Happy Father's Day!
While I was eating breakfast yesterday morning my father came home from the library, and said he'd bought me a book (not from the library, of course, but there's a bookshop in between). He bought me a book the day before, too, and at this point every time he says he's bought me a book I say, "Oh, dear." Both books were thoroughly welcome, though. Evelyn Waugh's Put Out More Flags, which I've been vaguely meaning to read, and Helene Hanff's 84, Charing Cross Road, which I've already read, but really ought to own.
And then I sat down and read it again. It's only 97 pages, but it took a while and I didn't mean to and I was supposed to be showering and getting on with the day. It was, however, thoroughly enjoyable.

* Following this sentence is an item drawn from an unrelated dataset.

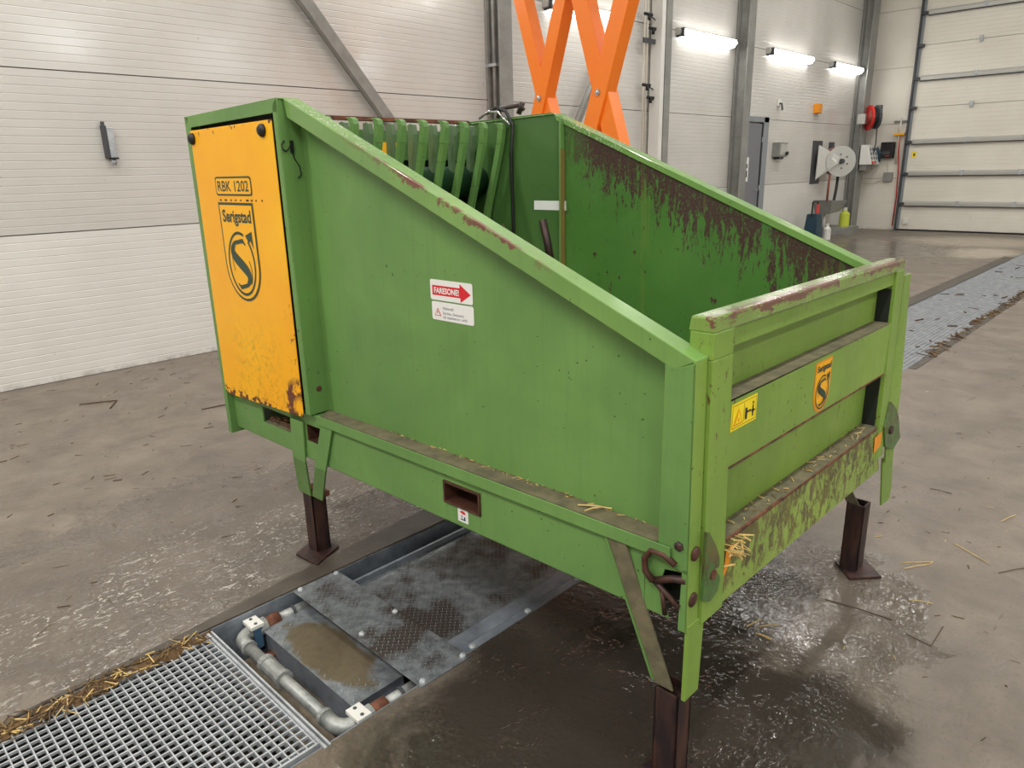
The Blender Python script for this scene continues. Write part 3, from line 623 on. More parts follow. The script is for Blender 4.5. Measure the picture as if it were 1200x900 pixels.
# pipework
pp = empty('drain_pipework', (-1.83, .83, -.05), 'grey pipe with two elbows and blue clamps in the open drain pit', 'pipe')
def arc(c, r_, a0, a1, n=6): return [(c[0]+r_*math.cos(math.radians(a0+(a1-a0)*k/n)), c[1]+r_*math.sin(math.radians(a0+(a1-a0)*k/n)), 0) for k in range(n+1)]
MB().tube([(-.272, 0, 0), (.272, 0, 0)], .019, 14).build('straight_pipe', 'pipe', pp, smooth=True)
MB().tube([(-.235, 0, 0)]+arc((-.265, .048), .048, 270, 180), .0235, 14).build('elbow', 'pipe', pp, smooth=True)
MB().tube([(.235, 0, 0)]+arc((.268, .048), .048, 270, 360), .0235, 14).build('elbow', 'pipe', pp, smooth=True)
for x0, x1, r_ in ((-.125, -.105, .030), (-.105, -.02, .0265), (-.02, -.002, .030), (-.24, -.228, .026), (.222, .236, .026)): MB().tube([(x0, 0, 0), (x1, 0, 0)], r_, 8 if r_ > .032 else 14).build('coupling', 'pipe', pp, smooth=False)
for sx_, x in ((-1, -.313), (1, .316)):
    MB().box(x-.028, x+.028, .045, .075, -.06, .020).build('blue_clamp', 'blue', pp, .002); MB().box(x-.032, x+.032, .035, .082, .020, .034).build('clamp_lid', 'paintedwhite', pp, .002)
    for e in (-.018, .018): MB().dome((x+e, .058, .034), (0, 0, 1), .006, .004, n=8).build('screw', 'darkgrey', pp)
    MB().tube([(x, .07, 0), (x, .10, 0)], .030, 10).build('union_nut', 'pipe', pp); MB().tube([(x, .10, 0), (x, .15, 0)], .026, 14).build('rusty_socket', 'rust', pp, smooth=True)
    MB().tube([(x, .15, 0), (x, .26, 0)], .019, 12).build('branch_pipe', 'pipe', pp, smooth=True); MB().tube([(x, .20, 0), (x, .21, 0)], .024, 12).build('pipe_ring', 'darkgrey', pp)
# ================================================================== THE MACHINE
KS = .0218
def SH(v): return (v[0], v[1]+KS*v[0], v[2])
mc = empty('silage_feeder', (-.70, 1.235, 0), 'green steel silage feeder box with a yellow cover, standing on four legs over the drain', 'machine')
def mm(name, mb, mats, bevel=.0015, parent=None, **k):
    mb.T = SH; return mb.build(name, mats, parent if parent is not None else mc, bevel, **k)
def zt(x): return 1.078+(1.675-1.078)*x/(-1.433)               # height of the sloping rim
# near side
mm('side_panel', MB().prism([(-1.44, .055, .65), (-.06, .055, .63), (-.06, .055, zt(-.06)-.02), (-1.44, .055, 1.655)], (0, .004, 0)), 'green')
mm('side_panel', MB().prism([(-1.39, 1.27, .62), (-.0, 1.27, .62), (-.0, 1.27, zt(0)-.02), (-1.39, 1.27, zt(-1.39)-.01)], (0, .004, 0)), 'green_inner', label='scraped and stained inner side panel')
mm('side_panel', MB().prism([(-2.05, 1.268, .62), (-1.39, 1.268, .62), (-1.39, 1.268, 1.66), (-1.45, 1.268, 1.68), (-2.05, 1.268, 1.67)], (0, .004, 0)), 'green_dark')
mm('side_panel', MB().prism([(-2.05, .06, .62), (-1.44, .06, .62), (-1.44, .06, 1.66), (-2.05, .06, 1.65)], (0, .004, 0)), 'green_dark')
for y0, y1, e in ((0, .056, -1), (1.262, 1.325, 1)):           # sloped caps of both sides
    o0 = y0 if e < 0 else y1-.004; i0 = y1-.004 if e < 0 else y0
    mb = MB(); mb.hexa([(-1.433, y0, 1.671), (0, y0, 1.074), (0, y1, 1.074), (-1.433, y1, 1.671), (-1.433, y0, 1.675), (0, y0, 1.078), (0, y1, 1.078), (-1.433, y1, 1.675)])
    mb.prism([(-1.433, o0, 1.674), (0, o0, 1.077), (-.048 if e < 0 else 0, o0, 1.052 if e < 0 else 1.03), (-1.42, o0, 1.618)], (0, .004, 0))
    mb.prism([(-1.433, i0, 1.674), (0, i0, 1.077), (0, i0, 1.052), (-1.42, i0, 1.645)], (0, .004, 0))
    mm('sloped_cap', mb, 'green_cap', .002)
    ys, ye = (-.02, .056) if e < 0 else (1.262, 1.345)
    mm('level_cap', MB().hexa([(-2.086, ys, 1.656), (-1.433, ys, 1.671), (-1.433, ye, 1.671), (-2.086, ye, 1.656), (-2.086, ys, 1.660), (-1.433, ys, 1.676), (-1.433, ye, 1.676), (-2.086, ye, 1.660)]), 'green_cap', .002)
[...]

I tend to think of 84, Charing Cross Road as a novel, as fiction, but of course it isn't. It's a collection of letters between Helene Hanff, a writer living in New York with a taste for out of print books which can't be found affordably any where in New York, and Frank Doel, employee of the Marks and Co. Bookshop at 84, Charing Cross Road, London, where Helene's desired books can be bought. Also making appearance are other employees of the bookshop, Frank Doel's wife, and his next door neighbour. The correspondence spans twenty years, beginning in 1949. Helene sends packages of food to the shop during the post-war rationing, they sometimes send her Christmas presents, and she often berates them for failing to find the books she wants in a timely fashion. The letters are bookish, warm, and lovely, Helene's entertainingly blunt as she tries to force Frank out of his stubborn polite Englishness. Ultimately, the story these letters tell is a mild, everyday sort of tragedy, of the sort one's childish instinctive sense of fairness gets woken up for. Despite that, it's still an enormously comforting book, one that makes you wistful for something you never experienced. It's so perfect it's hard to remember it's not fiction.
Another book to count for the Bibliophilic Books Challenge, as well, which I didn't think of until just now. I seem to be reading them all at once (I read Parnassus on Wheels not realizing that counted, too).
I hereby count 84, Charing Cross Road among the books you must read. I intend to start foisting it upon unsuspecting friends as soon as possible.
2 comments:
This is a book I buy pretty much everytime I see a used copy. That way I can share. I have red it at least twice and have seen the movie about 6 times. Love it.
Oh, I loved this book. I agree with Thomas: buy often, bestow liberally.